Domenica sera il risultato sul voto-rivoluzione nel Movimento. L’ex premier: «No rassemblement contro Meloni perché “è cattiva”». Schlein: «Testardamente unitari»

(di Claudio Bozza – corriere.it) – «Gli iscritti della nostra comunità hanno votato e deciso, purtroppo per lui, la defenestrazione del garante Beppe Grillo: evidentemente non accettano che ci sia una persona che dica cosa si può fare e cosa no». È l’ultima staffilata che Giuseppe Conte rifila al fondatore. L’ex premier, pur ribattendo (veleno con veleno) a Grillo, non aveva ancora mai usato un termine così duro, specie per il suo lessico compassato: «Defenestrato». Ma nella telenovela a 5 Stelle, schermaglie a parte, l’unica parola che conta davvero è solo una: «Quorum». Conte, per cacciare davvero di casa Grillo, ha infatti bisogno che alla votazione in corso partecipi il 50% più uno degli aventi diritto. La consultazione si concluderà oggi alle 22 e solo dopo la chiusura delle «urne online» si capirà se Conte avrà sconfitto o meno al secondo round Grillo, il quale, secondo i poteri a lui conferiti dallo statuto del Movimento 5 Stelle, aveva chiesto la ripetizione del voto che due settimane fa lo aveva già messo alla porta.
I fedelissimi di Conte, forti del 61,2% di affluenza raggiunta due settimane fa, danno per scontato che il quorum venga di nuovo superato senza problemi. Già ieri sera, secondo fonti vicine a Conte, era stata oltrepassata la soglia dei 40 mila votanti, quindi a un soffio dai circa 45 mila necessari per «vincere».

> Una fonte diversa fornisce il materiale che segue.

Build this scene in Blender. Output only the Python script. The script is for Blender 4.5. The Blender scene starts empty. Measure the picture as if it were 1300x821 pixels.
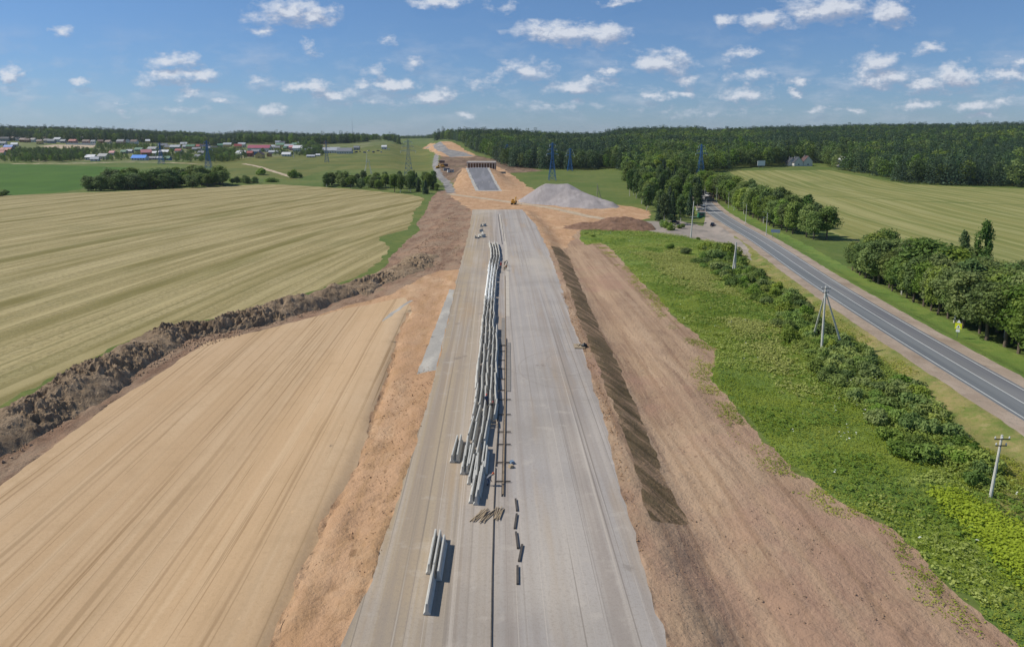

Nel frattempo, Conte allontana lo spettro di una scissione di Grillo: «Direi di no — spiega il leader a Sky Tg24 —, perché obiettivamente la situazione è evidente: il garante non riconosce il percorso della comunità degli iscritti, e si è contrapposto a gamba tesa alla sua stessa comunità». Mentre l’ex sindaca di Roma Virginia Raggi, data come regista di uno strappo interno, smentisce le indiscrezioni: «Non esistono mie ipotetiche scalate, cordate, tavolate: è tutto falso». Ancora più distante il «grande ex» Alessandro Di Battista: «Parlare di questioni interne al Movimento, che ho lasciato quattro anni fa per profondi disaccordi politici, mi annoia. Specie mentre c’è in corso una Terza guerra mondiale».
Davanti a un quadro politico rapidamente mutato nelle ultime settimane, in cima all’agenda di Conte c’è anche la necessità di provare a posizionare concretamente il suo partito nel centrosinistra. Prima dice: «Mi piacerebbe che, in Europa, il gruppo più che Left si chiamasse progressista. Vogliamo incidere, ci lavoreremo». E poi, dopo le polemiche che lo hanno bersagliato per i suoi no agli armamenti all’Ucraina, tiene a sottolineare: «Noi facciamo politica in modo serio e responsabile, non siamo mai stati filoputiniani».
Sulla bussola contiana, superato lo scoglio quorum, si ripresenterà però subito il tema delle alleanze. Andare a braccetto con il Pd o no? Nei giorni scorsi, Conte aveva detto: «Se si votasse oggi, andremmo da soli alle elezioni». Ma in cuor suo sa bene che sarebbe una strada piuttosto ardua. Per provare a battere la destra, numeri di tutti i sondaggi alla mano, l’unica soluzione appare quella di un campo largo che unisca Pd, M5S, Avs ma anche pezzi di centro. Ed è proprio questa la stella polare di Elly Schlein: «Bisogna essere testardamente unitari e molto consapevoli del nostro ruolo come prima forza di opposizione — dice la segretaria del Pd alla conferenza programmatica del partito abruzzese —, per costruire un’alternativa a questa destra. Ce lo chiedono le persone che incontriamo». La replica di Conte non tarda ad arrivare: «Il dialogo c’è, ma dico no a un rassemblement contro Meloni perché lei “è cattiva” — e per me è incapace —, noi non ci stiamo». E poi: «Noi vogliamo sapere cosa si va a fare e decideremo sulla base solo di un accordo preciso, perché di fraintendimenti se ne sono già creati in passato», conclude intervistato ad Accordi e disaccordi.